Your Enron exec will be told that he has a special friend who just wants to help in a time of need. Although the exec won’t know your name, he will be able to make collect calls to your home via a special operator just in case additional funds are needed for unexpected expenses.

Yes, I want to help!

I would like to sponsor an Enron executive. My preference is checked below:

    [ ] Mid-level manager

    [ ] Director

    [ ] Vice president (Higher cost; please specify which department)

    [ ] President (Even higher cost; please specify which department)

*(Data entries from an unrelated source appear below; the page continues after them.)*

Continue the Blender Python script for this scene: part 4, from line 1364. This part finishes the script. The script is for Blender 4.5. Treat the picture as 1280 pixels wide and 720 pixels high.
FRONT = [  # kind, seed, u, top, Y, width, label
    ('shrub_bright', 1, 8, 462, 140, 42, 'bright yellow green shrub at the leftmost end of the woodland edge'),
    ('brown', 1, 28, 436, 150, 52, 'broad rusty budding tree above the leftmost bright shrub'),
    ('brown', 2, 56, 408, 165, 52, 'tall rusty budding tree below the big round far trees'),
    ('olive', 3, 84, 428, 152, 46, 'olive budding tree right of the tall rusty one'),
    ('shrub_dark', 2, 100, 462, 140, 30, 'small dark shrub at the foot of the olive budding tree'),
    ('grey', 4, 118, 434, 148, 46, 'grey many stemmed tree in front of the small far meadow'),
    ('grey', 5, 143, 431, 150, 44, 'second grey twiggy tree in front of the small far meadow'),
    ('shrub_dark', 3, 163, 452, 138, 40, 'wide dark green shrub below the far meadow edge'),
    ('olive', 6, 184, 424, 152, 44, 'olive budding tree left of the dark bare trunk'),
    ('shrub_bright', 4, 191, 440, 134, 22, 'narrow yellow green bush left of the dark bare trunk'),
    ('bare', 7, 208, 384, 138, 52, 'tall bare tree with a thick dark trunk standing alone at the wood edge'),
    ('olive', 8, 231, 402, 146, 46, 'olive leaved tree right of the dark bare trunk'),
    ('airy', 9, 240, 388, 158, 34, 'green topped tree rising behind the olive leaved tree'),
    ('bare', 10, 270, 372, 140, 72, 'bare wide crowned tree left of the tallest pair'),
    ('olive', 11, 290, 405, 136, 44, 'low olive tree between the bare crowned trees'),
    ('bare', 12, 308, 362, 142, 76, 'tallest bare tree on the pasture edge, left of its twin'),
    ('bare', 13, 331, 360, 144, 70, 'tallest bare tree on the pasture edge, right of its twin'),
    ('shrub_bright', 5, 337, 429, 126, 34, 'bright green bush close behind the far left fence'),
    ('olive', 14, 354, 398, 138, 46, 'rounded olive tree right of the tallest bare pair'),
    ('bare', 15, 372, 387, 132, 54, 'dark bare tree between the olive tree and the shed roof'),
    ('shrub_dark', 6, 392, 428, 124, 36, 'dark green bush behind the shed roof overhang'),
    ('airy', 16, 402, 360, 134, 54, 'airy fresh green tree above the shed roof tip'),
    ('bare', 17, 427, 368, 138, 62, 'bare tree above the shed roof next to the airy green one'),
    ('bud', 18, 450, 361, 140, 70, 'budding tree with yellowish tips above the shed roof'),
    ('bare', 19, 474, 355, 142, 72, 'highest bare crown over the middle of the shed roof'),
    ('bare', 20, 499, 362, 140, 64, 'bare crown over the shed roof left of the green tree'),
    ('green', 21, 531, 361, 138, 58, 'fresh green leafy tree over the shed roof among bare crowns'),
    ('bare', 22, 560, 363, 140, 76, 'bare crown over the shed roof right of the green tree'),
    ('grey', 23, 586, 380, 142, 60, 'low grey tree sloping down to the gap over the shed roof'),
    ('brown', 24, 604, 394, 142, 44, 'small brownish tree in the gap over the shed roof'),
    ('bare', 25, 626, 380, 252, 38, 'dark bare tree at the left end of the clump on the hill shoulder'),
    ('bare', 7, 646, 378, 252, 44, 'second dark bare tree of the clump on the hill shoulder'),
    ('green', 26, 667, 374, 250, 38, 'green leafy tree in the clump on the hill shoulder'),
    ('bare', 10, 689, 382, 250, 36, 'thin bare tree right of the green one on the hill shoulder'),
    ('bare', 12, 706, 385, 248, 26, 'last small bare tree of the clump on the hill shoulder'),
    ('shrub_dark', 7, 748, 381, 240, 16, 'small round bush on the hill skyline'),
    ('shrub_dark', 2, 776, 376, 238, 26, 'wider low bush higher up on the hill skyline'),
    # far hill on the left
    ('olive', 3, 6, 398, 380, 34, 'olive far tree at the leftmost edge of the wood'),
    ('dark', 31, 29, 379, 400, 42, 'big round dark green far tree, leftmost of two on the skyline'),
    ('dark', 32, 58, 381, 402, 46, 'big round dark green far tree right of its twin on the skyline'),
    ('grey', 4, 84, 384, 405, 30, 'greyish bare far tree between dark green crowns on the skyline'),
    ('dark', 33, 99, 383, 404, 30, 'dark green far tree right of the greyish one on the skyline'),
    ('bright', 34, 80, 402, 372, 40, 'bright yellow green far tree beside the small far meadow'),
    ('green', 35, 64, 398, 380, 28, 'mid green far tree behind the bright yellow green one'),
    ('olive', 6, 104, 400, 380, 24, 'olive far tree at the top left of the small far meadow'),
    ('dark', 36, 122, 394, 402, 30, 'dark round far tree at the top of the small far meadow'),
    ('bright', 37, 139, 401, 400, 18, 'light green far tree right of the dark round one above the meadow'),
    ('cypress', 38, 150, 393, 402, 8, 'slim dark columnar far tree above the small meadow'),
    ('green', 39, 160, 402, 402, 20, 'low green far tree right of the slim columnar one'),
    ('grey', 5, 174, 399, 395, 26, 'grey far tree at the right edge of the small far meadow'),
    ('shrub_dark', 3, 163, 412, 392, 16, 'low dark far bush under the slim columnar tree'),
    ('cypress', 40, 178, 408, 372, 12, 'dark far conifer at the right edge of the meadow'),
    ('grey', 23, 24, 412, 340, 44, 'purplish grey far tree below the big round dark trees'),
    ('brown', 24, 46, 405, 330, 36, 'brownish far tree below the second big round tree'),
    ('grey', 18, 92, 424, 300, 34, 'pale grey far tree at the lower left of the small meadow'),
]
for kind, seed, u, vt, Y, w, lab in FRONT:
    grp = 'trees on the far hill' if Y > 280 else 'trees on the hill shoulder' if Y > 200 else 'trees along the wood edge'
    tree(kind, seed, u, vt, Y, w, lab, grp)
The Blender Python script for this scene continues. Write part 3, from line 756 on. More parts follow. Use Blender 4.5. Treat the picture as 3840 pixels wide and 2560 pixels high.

    [ ] CEO (Contribution: Average Enron janitor monthly salary x 700)

    [ ] Entire company

OK, there it is – an impassioned yet dignified plea to help those in obvious need. And now that your heart strings have been pulled, I thought I might make a few more suggestions for donations.

Rep. James Traficant, on a better hair day

Let’s start with something simple: a comb for Congressman James Traficant. The Ohio Democrat is currently on trial for allegedly taking “donations” for favors but, apparently, hair care has never been among his priorities. I really like Traficant, but for some reason it often appears he just passed through a wind tunnel.

And while on the matter of personal grooming, will someone send Al Gore a razor, and U2’s lead singer Bono a bathtub?

But we can’t stop there, others are in need as well. How about a cork for Rosie O’Donnell’s mouth, and a brown paper bag for her head?

Hillary Clinton, patron saint of pants suits?

For those of you who scour secondhand stores, please do your best to find Hillary Clinton a new pants suit. Her current black one has to be getting a little worn out by now.

I’m not sure where to find one of these items, but if anyone has a Hannibal Lecter-style mouth mask that’s no longer needed, I’m sure the populace would appreciate one latched on to Mike Tyson’s face.

If you don’t have wads of cash hanging around the house, you can still help the likes of the ABC-TV programming department by donating ideas for a show. Does that network air even one primetime program worth watching?

Finally, for those of you who do have plenty of disposable income, it’s becoming quite evident there’s going to be a shortage of bribery money for Olympic skating judges, now that so much attention is being focused on them.

And if your cash doesn’t go to the judges, rest assured it will go to a worthy cause – making all those extra gold medals, since they now give out an additional one for second place.